=== DATASET EXTRACT ===
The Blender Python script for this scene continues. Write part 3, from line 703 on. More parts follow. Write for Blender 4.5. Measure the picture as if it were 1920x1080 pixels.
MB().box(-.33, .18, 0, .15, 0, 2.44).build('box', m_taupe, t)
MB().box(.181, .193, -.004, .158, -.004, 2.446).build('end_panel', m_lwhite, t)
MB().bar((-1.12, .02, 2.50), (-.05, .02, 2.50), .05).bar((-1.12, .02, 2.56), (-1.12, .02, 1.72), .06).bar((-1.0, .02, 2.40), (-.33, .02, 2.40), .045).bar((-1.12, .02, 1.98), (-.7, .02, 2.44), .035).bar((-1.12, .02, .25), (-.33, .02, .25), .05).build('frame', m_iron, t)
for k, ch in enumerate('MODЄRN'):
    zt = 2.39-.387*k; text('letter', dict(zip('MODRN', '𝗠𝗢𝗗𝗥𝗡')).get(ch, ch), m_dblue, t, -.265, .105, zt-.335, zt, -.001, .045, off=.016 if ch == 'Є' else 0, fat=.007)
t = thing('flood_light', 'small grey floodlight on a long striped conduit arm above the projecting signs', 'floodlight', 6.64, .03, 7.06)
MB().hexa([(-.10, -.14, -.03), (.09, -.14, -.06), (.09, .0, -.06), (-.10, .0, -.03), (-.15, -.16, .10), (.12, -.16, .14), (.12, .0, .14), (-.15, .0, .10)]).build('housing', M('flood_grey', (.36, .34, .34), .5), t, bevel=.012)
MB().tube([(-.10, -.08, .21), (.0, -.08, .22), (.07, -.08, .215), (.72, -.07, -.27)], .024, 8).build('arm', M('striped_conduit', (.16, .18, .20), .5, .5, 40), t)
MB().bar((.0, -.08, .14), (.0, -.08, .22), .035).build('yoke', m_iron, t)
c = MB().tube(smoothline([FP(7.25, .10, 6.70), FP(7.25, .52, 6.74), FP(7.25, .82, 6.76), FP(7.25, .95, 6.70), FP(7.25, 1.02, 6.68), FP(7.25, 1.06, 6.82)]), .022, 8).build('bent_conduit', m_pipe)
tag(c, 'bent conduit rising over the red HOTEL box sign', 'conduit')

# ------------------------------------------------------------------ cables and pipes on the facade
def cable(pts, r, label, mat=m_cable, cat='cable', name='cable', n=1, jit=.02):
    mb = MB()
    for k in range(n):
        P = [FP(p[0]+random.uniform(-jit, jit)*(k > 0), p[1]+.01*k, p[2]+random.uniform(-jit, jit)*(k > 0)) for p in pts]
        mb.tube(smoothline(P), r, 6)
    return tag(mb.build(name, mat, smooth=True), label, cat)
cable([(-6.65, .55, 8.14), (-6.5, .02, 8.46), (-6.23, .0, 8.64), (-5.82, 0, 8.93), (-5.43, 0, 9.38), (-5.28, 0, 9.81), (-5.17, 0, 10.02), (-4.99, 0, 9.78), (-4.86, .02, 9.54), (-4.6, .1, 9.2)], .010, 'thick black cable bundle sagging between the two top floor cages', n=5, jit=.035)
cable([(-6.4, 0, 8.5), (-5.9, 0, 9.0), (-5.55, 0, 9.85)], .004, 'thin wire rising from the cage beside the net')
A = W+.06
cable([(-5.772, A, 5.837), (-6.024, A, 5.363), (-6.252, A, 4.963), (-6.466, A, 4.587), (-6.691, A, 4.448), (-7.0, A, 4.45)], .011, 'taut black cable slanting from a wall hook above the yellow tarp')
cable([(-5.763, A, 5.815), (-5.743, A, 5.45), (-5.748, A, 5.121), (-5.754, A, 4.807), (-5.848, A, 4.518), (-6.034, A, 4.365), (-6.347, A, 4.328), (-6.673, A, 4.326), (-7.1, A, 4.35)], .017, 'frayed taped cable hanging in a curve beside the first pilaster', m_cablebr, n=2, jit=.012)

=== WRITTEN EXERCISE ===
Please reproduce each line exactly as written.

=== RESPONSE TO THE EXERCISE ===
The Blender Python script for this scene continues. Write part 3, from line 703 on. More parts follow. Write for Blender 4.5. Measure the picture as if it were 1920x1080 pixels.
MB().box(-.33, .18, 0, .15, 0, 2.44).build('box', m_taupe, t)
MB().box(.181, .193, -.004, .158, -.004, 2.446).build('end_panel', m_lwhite, t)
MB().bar((-1.12, .02, 2.50), (-.05, .02, 2.50), .05).bar((-1.12, .02, 2.56), (-1.12, .02, 1.72), .06).bar((-1.0, .02, 2.40), (-.33, .02, 2.40), .045).bar((-1.12, .02, 1.98), (-.7, .02, 2.44), .035).bar((-1.12, .02, .25), (-.33, .02, .25), .05).build('frame', m_iron, t)
for k, ch in enumerate('MODЄRN'):
    zt = 2.39-.387*k; text('letter', dict(zip('MODRN', '𝗠𝗢𝗗𝗥𝗡')).get(ch, ch), m_dblue, t, -.265, .105, zt-.335, zt, -.001, .045, off=.016 if ch == 'Є' else 0, fat=.007)
t = thing('flood_light', 'small grey floodlight on a long striped conduit arm above the projecting signs', 'floodlight', 6.64, .03, 7.06)
MB().hexa([(-.10, -.14, -.03), (.09, -.14, -.06), (.09, .0, -.06), (-.10, .0, -.03), (-.15, -.16, .10), (.12, -.16, .14), (.12, .0, .14), (-.15, .0, .10)]).build('housing', M('flood_grey', (.36, .34, .34), .5), t, bevel=.012)
MB().tube([(-.10, -.08, .21), (.0, -.08, .22), (.07, -.08, .215), (.72, -.07, -.27)], .024, 8).build('arm', M('striped_conduit', (.16, .18, .20), .5, .5, 40), t)
MB().bar((.0, -.08, .14), (.0, -.08, .22), .035).build('yoke', m_iron, t)
c = MB().tube(smoothline([FP(7.25, .10, 6.70), FP(7.25, .52, 6.74), FP(7.25, .82, 6.76), FP(7.25, .95, 6.70), FP(7.25, 1.02, 6.68), FP(7.25, 1.06, 6.82)]), .022, 8).build('bent_conduit', m_pipe)
tag(c, 'bent conduit rising over the red HOTEL box sign', 'conduit')

# ------------------------------------------------------------------ cables and pipes on the facade
def cable(pts, r, label, mat=m_cable, cat='cable', name='cable', n=1, jit=.02):
    mb = MB()
    for k in range(n):
        P = [FP(p[0]+random.uniform(-jit, jit)*(k > 0), p[1]+.01*k, p[2]+random.uniform(-jit, jit)*(k > 0)) for p in pts]
        mb.tube(smoothline(P), r, 6)
    return tag(mb.build(name, mat, smooth=True), label, cat)
cable([(-6.65, .55, 8.14), (-6.5, .02, 8.46), (-6.23, .0, 8.64), (-5.82, 0, 8.93), (-5.43, 0, 9.38), (-5.28, 0, 9.81), (-5.17, 0, 10.02), (-4.99, 0, 9.78), (-4.86, .02, 9.54), (-4.6, .1, 9.2)], .010, 'thick black cable bundle sagging between the two top floor cages', n=5, jit=.035)
cable([(-6.4, 0, 8.5), (-5.9, 0, 9.0), (-5.55, 0, 9.85)], .004, 'thin wire rising from the cage beside the net')
A = W+.06
cable([(-5.772, A, 5.837), (-6.024, A, 5.363), (-6.252, A, 4.963), (-6.466, A, 4.587), (-6.691, A, 4.448), (-7.0, A, 4.45)], .011, 'taut black cable slanting from a wall hook above the yellow tarp')
cable([(-5.763, A, 5.815), (-5.743, A, 5.45), (-5.748, A, 5.121), (-5.754, A, 4.807), (-5.848, A, 4.518), (-6.034, A, 4.365), (-6.347, A, 4.328), (-6.673, A, 4.326), (-7.1, A, 4.35)], .017, 'frayed taped cable hanging in a curve beside the first pilaster', m_cablebr, n=2, jit=.012)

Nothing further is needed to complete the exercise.